Au bout de l’aventure Hole, Melissa est en quête de liberté. Avec la vie mouvementée de Courtney, la formation n’a enregistré qu’un seul album en cinq ans, Celebrity Skin, et Melissa compose déjà les pièces de son premier solo. "La plupart des chansons de mon disque proviennent de cette époque. Real a Lie et Skin Receiver datent de Tinker, mais Beast of Honor a failli se retrouver sur Celebrity Skin. Billy participait à l’enregistrement. Il m’a poussée à présenter mes compositions au groupe, mais lorsqu’on a eu à se demander qui de Courtney ou de moi allait les chanter, on a tout abandonné."

En évoquant les récentes frasques de madame Love, Melissa mentionne simplement ne plus être en contact avec elle. "Peu importe ce que les gens pensent de ses actes, je serai toujours reconnaissante envers Courtney.

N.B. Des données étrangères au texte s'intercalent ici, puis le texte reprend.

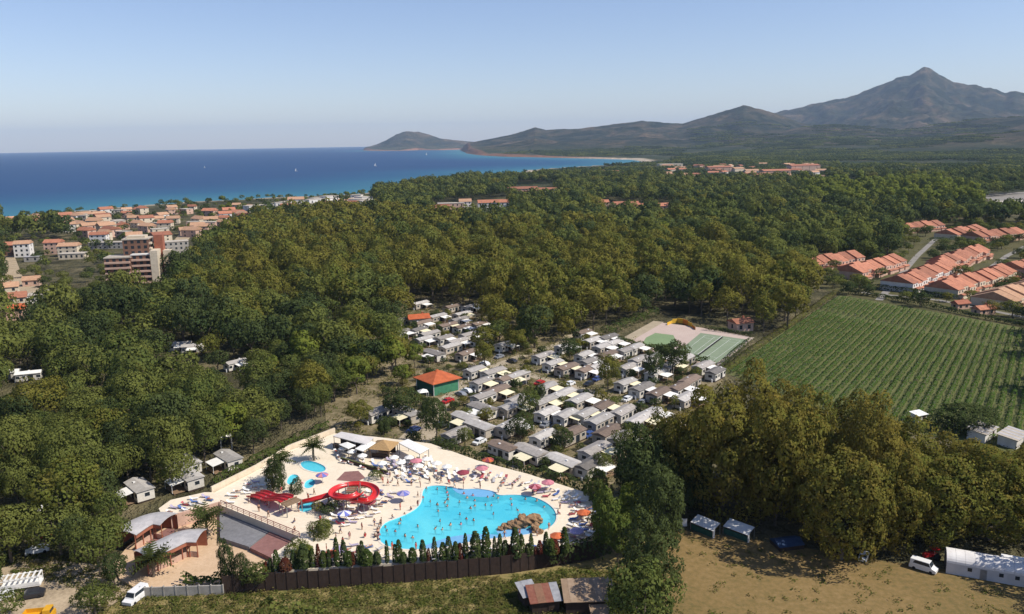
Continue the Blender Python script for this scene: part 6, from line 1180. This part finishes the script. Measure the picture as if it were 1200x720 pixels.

Elle m’a donné la chance qui a transformé ma vie. Je tente aujourd’hui d’offrir à d’autres cette même chance. Anciennement de Tinker, Steve Durand et Jordan Zadorozny (Blinker the Star) ont participé à l’album, et mes musiciens de scène sont des gens qui n’ont jamais connu la vie de tournée mondiale."

Alignement d’étoiles
À peine venu le temps de l’indépendance, la semaine même où elle quittait Hole, Melissa allait devoir mettre son projet d’album solo sur la glace. Ironiquement, la bassiste D’Arcy désertait au même moment les Smashing Pumpkins, en 1999. "Billy m’a téléphoné, disant que les étoiles venaient de s’aligner et que je devais jouer avec lui. Je venais par contre de retrouver ma liberté et l’idée de me rengager ne m’enchantait guère. Il m’a alors annoncé qu’il s’agissait de la dernière tournée de la formation avant sa séparation. La petite fille de 19 ans qui avait vu le groupe aux Foufounes ne pouvait pas dire non. Cette année de musique était la leçon qu’il me manquait pour finalement accoucher de mon album."

Simplement baptisé Auf Der Maur, ce disque témoigne donc musicalement de cette longue aventure. L’univers post-grunge qui a façonné la bassiste y est d’ailleurs omniprésent. "Cet album célèbre 10 ans de galère dans ce monde infernal. J’ai voulu exprimer toutes les émotions vécues en compagnie de musiciens qui m’ont vue grandir. C’est la réalisation de mon fantasme du monde du rock idéal: une multitude d’artisans qui s’entraident uniquement pour alimenter un amour inconditionnel de la musique."

Reste à savoir si la rouquine s’imposera maintenant en solo comme elle l’a fait dans l’ombre de ses mentors. Chose certaine, on ne risque pas de la voir montrer ses seins chez Letterman.